Later, it emerged that one of the two prisoners chosen to act as altar servers – a duty they performed wearing fluorescent jackets – was overly vigorous in dispensing incense and twice set off the smoke alarms.
Known as “The Little Flower”, St Thérèse, in the words of the auxiliary bishop of Westminster John Arnold, who blessed the relics when they arrived on Monday, is “extraordinary because she was ordinary”.
“She was 24 years old when she died, having spent her whole adult life in a convent; she didn’t have much of an education, wasn’t an intellect, wasn’t a great organiser or reformer,” he told journalists this week.
In his homily before a packed congregation, Bishop Arnold described her as a simple French girl with poor health and only a basic education, who performed “no miracles, saw no visions and heard no voices”, but who is still one of the Catholic Church’s most loved saints.
Outside the cathedral, built in the late 19th century in the Eastern Byzantine style, the queue, formed into neat lines, moved quickly onwards, to the disappointment of some.
“I thought I would have to wait three hours. It should feel like a penance,” said one woman.
The coming year is an important one for Catholics in England and Wales, with the visit next summer of Pope Benedict and the beatification of Cardinal John Henry Newman, the first Englishman to be recognised as a “Confessor of the Catholic Faith” for more than 600 years.
“He [Newman] came only gradually to the fullness of Catholic faith,” said Archbishop Kevin Nichols. “It was a difficult journey for him yet, in his own words, he came to recognise our faith as ‘a working religion’, not concerned with ideas or vague generalities.”
Pope Benedict’s visit, nearly 30 years after that of his predecessor John Paul II, may be timed to ensure that the Newman beatification takes places in London, but it seems likely that it will not occur before the general election.

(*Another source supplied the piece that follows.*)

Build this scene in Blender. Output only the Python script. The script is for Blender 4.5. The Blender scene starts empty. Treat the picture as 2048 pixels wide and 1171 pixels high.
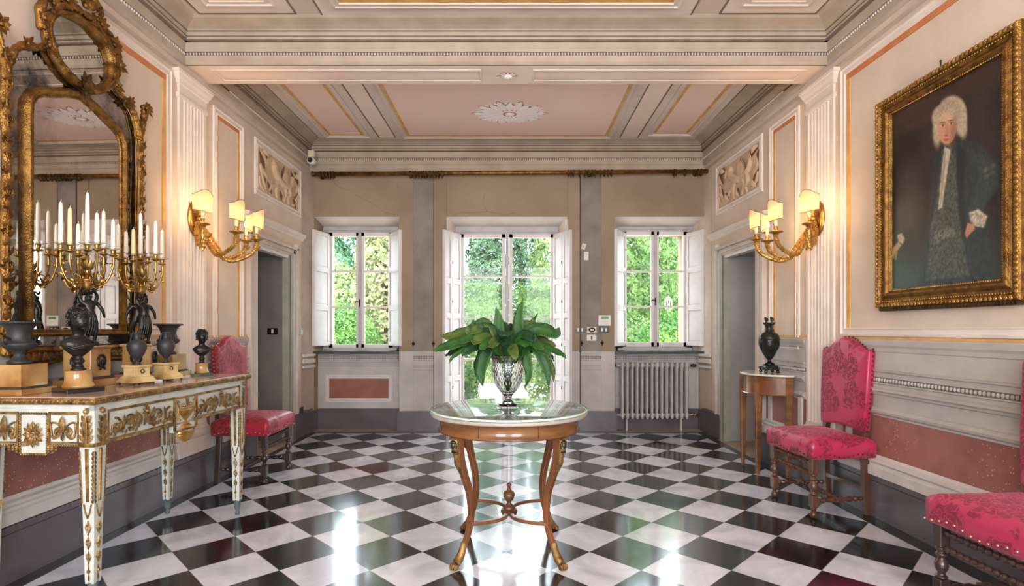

Former prime minister Tony Blair asked Pope Benedict to come in 2006, while Cardinal Cormac Murphy-O’Connor, Archbishop Nichols’s predecessor in Westminster, had wanted him to do so to mark the 25th anniversary of Pope John Paul’s arrival.
By the time it happens, however, Gordon Brown, a man of intense, if private, Presbyterian faith and one who already knows Pope Benedict well having met him several times when chancellor, may not be in Downing Street.
Instead, if the opinion polls are to be believed, his place may have been taken by David Cameron, who is more typical perhaps of the semi-detached relationship most people in Britain have with religion. Having once said that his faith “faded in and out” like a car radio in the mountains, Mr Cameron later said: “I believe in God and I try to get to church more than Christmas and Easter, but perhaps not as often as I should, but I don’t feel I have a direct line.”
The number of Catholics attending Mass halved from two to one million between 1950 and 2000, although numbers have grown in the years since then, because of the influx of Eastern European immigrants.
Some churches in London have had to put on Sunday Masses from 8am to 8pm to cope with the rising numbers, according to the Von Hugel Institute at Cambridge, with many of the Masses said by priests drafted in from the immigrants’ own countries.
Elsewhere, however, the picture is not so bright.
Churches are closing and parishes are being merged as the church struggles with the same problems that it experiences elsewhere – declining vocations and an elderly priesthood.